Assistant professor of music Pamela Kurau and professor of music and Chair of the Music Department Jonathan Gonder were featured soloists, and in the first half of the concert, they stole the spotlight. Kurau played up the drama of her two performances with wide, graceful gestures and trained vibrato. Gonder, by contrast, had a serious demeanor, concentrating on the fluid movement of his fingers on the piano.

Gonder played Tchaikovsky’s Concerto No. 1 in B-flat Minor for Piano and Orchestra, Op. 23, a long piece that capped at 33 minutes.

“I first started on it in 1977,” he said. “I’ve known that piece for a long time.”

The composition employed the piano’s range of 88 keys; large portions of each movement in the piece were solo piano interludes.

Gonder said the complexity of the piece was not as challenging as other elements of working with an orchestra, noting that they had only one rehearsal together.
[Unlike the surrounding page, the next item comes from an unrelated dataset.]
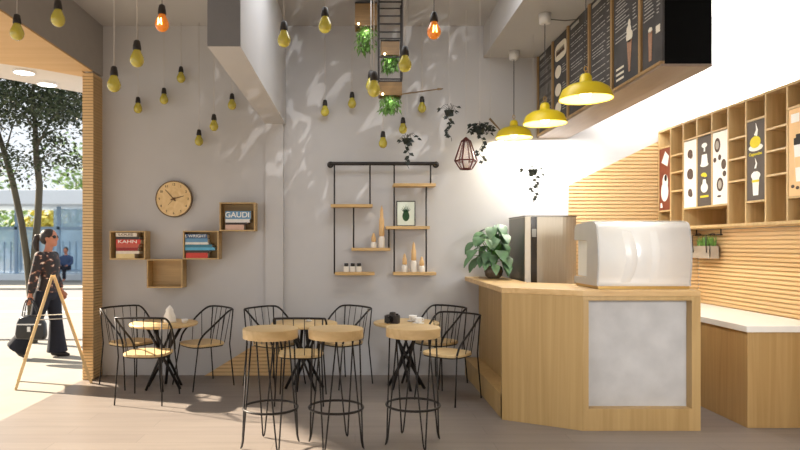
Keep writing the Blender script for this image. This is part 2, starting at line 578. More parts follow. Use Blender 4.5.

He emphasized the difficulty of staying in time with the orchestra in a performance setting.

“It’s not a solo piece,” he said, and discussed the rapt attention paid to counting beats in measures of music.

Unlike Gonder, Kurau led the conductor in her solos, which were from operas “La Bohème” and “Carmen.” The pizzicato strings in the beginning of the first piece, “Quando me’n vo” - also called “Musetta’s Waltz” - led into an underlying orchestration with Kurau’s high notes soaring.

A somewhat overzealous guest conductor, Courtney Lewis dominated the second half and led Beethoven’s Symphony No. 3 in E-flat Major, “Eroica”, Op. 55 without the music in front of him. The piece was originally written for Napoleon Bonaparte, but upon his claim to an empire rather than a democracy, Beethoven revoked the title “Bonaparte” in favor of “Eroica” - “to the memory of a great man.”

Lewis made his RPO debut with this piece and his enthusiasm was matched by the audience’s standing ovation at the end of the concert.